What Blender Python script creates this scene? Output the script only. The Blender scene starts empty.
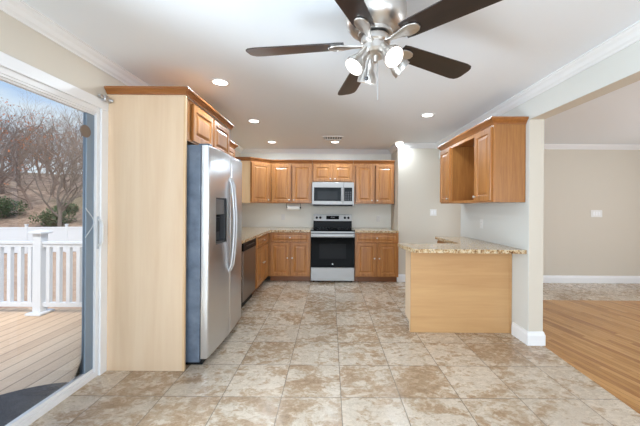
import bpy, bmesh, math, random
from mathutils import Vector, Matrix
random.seed(4)
PI = math.pi
S = bpy.context.scene
COL = S.collection
RAD = math.radians

# ------------------------------------------------------------------ camera
FPX = 292.0
cd = bpy.data.cameras.new('camera')
cam = bpy.data.objects.new('camera', cd)
COL.objects.link(cam)
cd.sensor_fit = 'HORIZONTAL'
cd.sensor_width = 36.0
cd.lens = FPX / 640 * 36
cd.shift_x = -(330.3 - 320) / 640
cd.shift_y = -(213 - 207) / 640
cd.clip_start = 0.02
cd.clip_end = 400
cam.location = (0, 0, 1.32)
cam.rotation_euler = (PI / 2, -RAD(0.4), 0)
S.camera = cam

# ------------------------------------------------------------------ colour management
S.view_settings.view_transform = 'Standard'
S.view_settings.look = 'None'
S.view_settings.gamma = 1
S.view_settings.use_curve_mapping = False
S.view_settings.exposure = 0.15
S.cycles.use_denoising = True
S.cycles.max_bounces = 10
S.cycles.diffuse_bounces = 5
S.cycles.sample_clamp_indirect = 6
S.cycles.caustics_reflective = False
S.cycles.caustics_refractive = False

# ------------------------------------------------------------------ world: winter sky, blue above, thin cloud lower down
W = bpy.data.worlds.new('sky')
S.world = W
W.use_nodes = True
nt = W.node_tree
nt.nodes.clear()
def wn(t, **k):
    n = nt.nodes.new(t)
    for a, v in k.items():
        setattr(n, a, v)
    return n
w_tc = wn('ShaderNodeTexCoord')
w_sep = wn('ShaderNodeSeparateXYZ')
nt.links.new(w_tc.outputs['Generated'], w_sep.inputs[0])
w_ramp = wn('ShaderNodeValToRGB')
e = w_ramp.color_ramp.elements
e[0].position = 0.0
e[0].color = (0.40, 0.42, 0.45, 1)
e[1].position = 0.75
e[1].color = (0.55, 0.68, 0.95, 1)
m_ = e.new(0.16); m_.color = (0.34, 0.40, 0.46, 1)
m_ = e.new(0.36); m_.color = (0.13, 0.235, 0.42, 1)
nt.links.new(w_sep.outputs['Z'], w_ramp.inputs[0])
w_map = wn('ShaderNodeMapping')
w_map.inputs['Scale'].default_value = (1.6, 1.6, 6.0)
nt.links.new(w_tc.outputs['Generated'], w_map.inputs[0])
w_no = wn('ShaderNodeTexNoise')
w_no.inputs['Scale'].default_value = 2.0
w_no.inputs['Detail'].default_value = 6
nt.links.new(w_map.outputs[0], w_no.inputs['Vector'])
w_cr = wn('ShaderNodeValToRGB')
w_cr.color_ramp.elements[0].position = 0.48
w_cr.color_ramp.elements[1].position = 0.70
nt.links.new(w_no.outputs['Fac'], w_cr.inputs[0])
w_mx = wn('ShaderNodeMixRGB')
w_mx.inputs[2].default_value = (0.42, 0.445, 0.46, 1)
nt.links.new(w_cr.outputs[0], w_mx.inputs[0])
nt.links.new(w_ramp.outputs[0], w_mx.inputs[1])
w_bg = wn('ShaderNodeBackground')
w_bg.inputs['Strength'].default_value = 2.0
nt.links.new(w_mx.outputs[0], w_bg.inputs[0])
w_out = wn('ShaderNodeOutputWorld')
nt.links.new(w_bg.outputs[0], w_out.inputs[0])

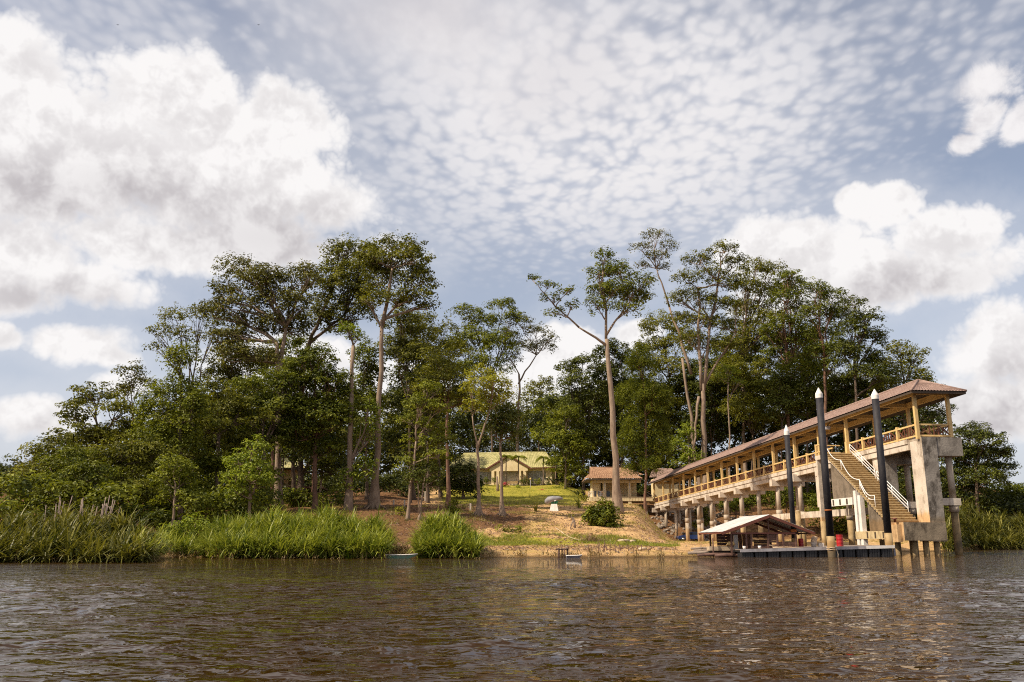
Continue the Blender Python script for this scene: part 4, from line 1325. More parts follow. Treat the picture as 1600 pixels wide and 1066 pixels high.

▬▬▬

* Aim
Search the lines above for the string "this" and copy each line that has it.

* Expected output
What Blender Python script creates this scene? Output the script only. The Blender scene starts empty.
Continue the Blender Python script for this scene: part 4, from line 1325. More parts follow. Treat the picture as 1600 pixels wide and 1066 pixels high.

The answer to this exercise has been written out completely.